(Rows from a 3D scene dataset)
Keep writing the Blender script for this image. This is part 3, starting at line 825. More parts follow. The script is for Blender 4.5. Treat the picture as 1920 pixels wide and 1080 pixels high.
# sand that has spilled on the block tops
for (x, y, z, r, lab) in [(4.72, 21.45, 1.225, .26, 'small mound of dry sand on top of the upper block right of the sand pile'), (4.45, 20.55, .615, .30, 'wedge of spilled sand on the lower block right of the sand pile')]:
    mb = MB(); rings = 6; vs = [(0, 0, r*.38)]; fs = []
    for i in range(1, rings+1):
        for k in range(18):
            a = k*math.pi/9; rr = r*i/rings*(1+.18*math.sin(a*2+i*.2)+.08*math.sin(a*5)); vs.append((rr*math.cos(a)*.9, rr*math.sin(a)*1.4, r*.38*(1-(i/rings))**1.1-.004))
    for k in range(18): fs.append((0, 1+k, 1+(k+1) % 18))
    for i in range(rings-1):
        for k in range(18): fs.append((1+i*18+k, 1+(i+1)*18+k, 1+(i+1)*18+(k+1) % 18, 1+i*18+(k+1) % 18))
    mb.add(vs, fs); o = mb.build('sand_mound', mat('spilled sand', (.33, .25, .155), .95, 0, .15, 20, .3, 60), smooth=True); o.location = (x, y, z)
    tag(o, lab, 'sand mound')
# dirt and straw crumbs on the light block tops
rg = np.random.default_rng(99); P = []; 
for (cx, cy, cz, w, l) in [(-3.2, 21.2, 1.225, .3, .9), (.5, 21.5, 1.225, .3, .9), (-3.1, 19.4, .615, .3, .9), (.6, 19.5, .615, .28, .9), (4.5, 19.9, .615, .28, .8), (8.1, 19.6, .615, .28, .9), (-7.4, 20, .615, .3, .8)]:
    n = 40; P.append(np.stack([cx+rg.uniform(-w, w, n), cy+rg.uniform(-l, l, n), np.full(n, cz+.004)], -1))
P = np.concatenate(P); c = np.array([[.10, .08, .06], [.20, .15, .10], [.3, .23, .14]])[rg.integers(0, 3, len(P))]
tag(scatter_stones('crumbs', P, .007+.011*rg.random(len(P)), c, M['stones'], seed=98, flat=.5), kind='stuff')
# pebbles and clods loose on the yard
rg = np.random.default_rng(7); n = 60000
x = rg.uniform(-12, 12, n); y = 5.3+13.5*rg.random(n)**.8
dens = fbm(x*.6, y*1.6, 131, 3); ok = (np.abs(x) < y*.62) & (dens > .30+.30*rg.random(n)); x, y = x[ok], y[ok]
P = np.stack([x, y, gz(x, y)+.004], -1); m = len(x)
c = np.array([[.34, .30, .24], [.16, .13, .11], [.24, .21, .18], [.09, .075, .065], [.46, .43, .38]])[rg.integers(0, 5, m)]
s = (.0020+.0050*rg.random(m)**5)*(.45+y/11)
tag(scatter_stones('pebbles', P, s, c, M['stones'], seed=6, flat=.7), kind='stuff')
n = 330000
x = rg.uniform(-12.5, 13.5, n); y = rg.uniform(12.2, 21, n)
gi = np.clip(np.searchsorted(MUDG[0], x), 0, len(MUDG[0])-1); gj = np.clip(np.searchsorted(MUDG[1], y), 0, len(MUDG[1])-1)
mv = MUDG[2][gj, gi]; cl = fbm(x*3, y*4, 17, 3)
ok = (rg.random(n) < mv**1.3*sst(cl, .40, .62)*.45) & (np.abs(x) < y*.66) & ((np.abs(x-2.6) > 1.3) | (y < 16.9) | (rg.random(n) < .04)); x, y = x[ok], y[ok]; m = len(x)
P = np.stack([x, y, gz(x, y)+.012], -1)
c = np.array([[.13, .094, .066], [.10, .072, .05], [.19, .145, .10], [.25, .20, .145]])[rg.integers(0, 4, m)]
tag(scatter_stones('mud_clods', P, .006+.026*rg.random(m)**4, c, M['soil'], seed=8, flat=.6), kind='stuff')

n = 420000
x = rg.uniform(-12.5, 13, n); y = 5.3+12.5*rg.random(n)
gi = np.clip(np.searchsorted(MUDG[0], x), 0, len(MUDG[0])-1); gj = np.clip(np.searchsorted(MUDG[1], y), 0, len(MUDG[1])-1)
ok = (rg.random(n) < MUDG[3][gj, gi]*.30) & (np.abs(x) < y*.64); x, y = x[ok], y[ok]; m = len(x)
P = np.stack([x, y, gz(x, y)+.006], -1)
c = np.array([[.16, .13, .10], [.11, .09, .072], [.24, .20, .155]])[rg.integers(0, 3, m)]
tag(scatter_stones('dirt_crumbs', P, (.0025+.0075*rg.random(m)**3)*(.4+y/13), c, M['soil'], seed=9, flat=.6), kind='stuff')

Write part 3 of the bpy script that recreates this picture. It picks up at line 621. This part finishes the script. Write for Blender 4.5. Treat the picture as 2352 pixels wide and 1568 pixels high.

## TASK BRIEF
Copy every line of the records word for word.

## FULL RESPONSE
Keep writing the Blender script for this image. This is part 3, starting at line 825. More parts follow. The script is for Blender 4.5. Treat the picture as 1920 pixels wide and 1080 pixels high.
# sand that has spilled on the block tops
for (x, y, z, r, lab) in [(4.72, 21.45, 1.225, .26, 'small mound of dry sand on top of the upper block right of the sand pile'), (4.45, 20.55, .615, .30, 'wedge of spilled sand on the lower block right of the sand pile')]:
    mb = MB(); rings = 6; vs = [(0, 0, r*.38)]; fs = []
    for i in range(1, rings+1):
        for k in range(18):
            a = k*math.pi/9; rr = r*i/rings*(1+.18*math.sin(a*2+i*.2)+.08*math.sin(a*5)); vs.append((rr*math.cos(a)*.9, rr*math.sin(a)*1.4, r*.38*(1-(i/rings))**1.1-.004))
    for k in range(18): fs.append((0, 1+k, 1+(k+1) % 18))
    for i in range(rings-1):
        for k in range(18): fs.append((1+i*18+k, 1+(i+1)*18+k, 1+(i+1)*18+(k+1) % 18, 1+i*18+(k+1) % 18))
    mb.add(vs, fs); o = mb.build('sand_mound', mat('spilled sand', (.33, .25, .155), .95, 0, .15, 20, .3, 60), smooth=True); o.location = (x, y, z)
    tag(o, lab, 'sand mound')
# dirt and straw crumbs on the light block tops
rg = np.random.default_rng(99); P = []; 
for (cx, cy, cz, w, l) in [(-3.2, 21.2, 1.225, .3, .9), (.5, 21.5, 1.225, .3, .9), (-3.1, 19.4, .615, .3, .9), (.6, 19.5, .615, .28, .9), (4.5, 19.9, .615, .28, .8), (8.1, 19.6, .615, .28, .9), (-7.4, 20, .615, .3, .8)]:
    n = 40; P.append(np.stack([cx+rg.uniform(-w, w, n), cy+rg.uniform(-l, l, n), np.full(n, cz+.004)], -1))
P = np.concatenate(P); c = np.array([[.10, .08, .06], [.20, .15, .10], [.3, .23, .14]])[rg.integers(0, 3, len(P))]
tag(scatter_stones('crumbs', P, .007+.011*rg.random(len(P)), c, M['stones'], seed=98, flat=.5), kind='stuff')
# pebbles and clods loose on the yard
rg = np.random.default_rng(7); n = 60000
x = rg.uniform(-12, 12, n); y = 5.3+13.5*rg.random(n)**.8
dens = fbm(x*.6, y*1.6, 131, 3); ok = (np.abs(x) < y*.62) & (dens > .30+.30*rg.random(n)); x, y = x[ok], y[ok]
P = np.stack([x, y, gz(x, y)+.004], -1); m = len(x)
c = np.array([[.34, .30, .24], [.16, .13, .11], [.24, .21, .18], [.09, .075, .065], [.46, .43, .38]])[rg.integers(0, 5, m)]
s = (.0020+.0050*rg.random(m)**5)*(.45+y/11)
tag(scatter_stones('pebbles', P, s, c, M['stones'], seed=6, flat=.7), kind='stuff')
n = 330000
x = rg.uniform(-12.5, 13.5, n); y = rg.uniform(12.2, 21, n)
gi = np.clip(np.searchsorted(MUDG[0], x), 0, len(MUDG[0])-1); gj = np.clip(np.searchsorted(MUDG[1], y), 0, len(MUDG[1])-1)
mv = MUDG[2][gj, gi]; cl = fbm(x*3, y*4, 17, 3)
ok = (rg.random(n) < mv**1.3*sst(cl, .40, .62)*.45) & (np.abs(x) < y*.66) & ((np.abs(x-2.6) > 1.3) | (y < 16.9) | (rg.random(n) < .04)); x, y = x[ok], y[ok]; m = len(x)
P = np.stack([x, y, gz(x, y)+.012], -1)
c = np.array([[.13, .094, .066], [.10, .072, .05], [.19, .145, .10], [.25, .20, .145]])[rg.integers(0, 4, m)]
tag(scatter_stones('mud_clods', P, .006+.026*rg.random(m)**4, c, M['soil'], seed=8, flat=.6), kind='stuff')

n = 420000
x = rg.uniform(-12.5, 13, n); y = 5.3+12.5*rg.random(n)
gi = np.clip(np.searchsorted(MUDG[0], x), 0, len(MUDG[0])-1); gj = np.clip(np.searchsorted(MUDG[1], y), 0, len(MUDG[1])-1)
ok = (rg.random(n) < MUDG[3][gj, gi]*.30) & (np.abs(x) < y*.64); x, y = x[ok], y[ok]; m = len(x)
P = np.stack([x, y, gz(x, y)+.006], -1)
c = np.array([[.16, .13, .10], [.11, .09, .072], [.24, .20, .155]])[rg.integers(0, 3, m)]
tag(scatter_stones('dirt_crumbs', P, (.0025+.0075*rg.random(m)**3)*(.4+y/13), c, M['soil'], seed=9, flat=.6), kind='stuff')

Write part 3 of the bpy script that recreates this picture. It picks up at line 621. This part finishes the script. Write for Blender 4.5. Treat the picture as 2352 pixels wide and 1568 pixels high.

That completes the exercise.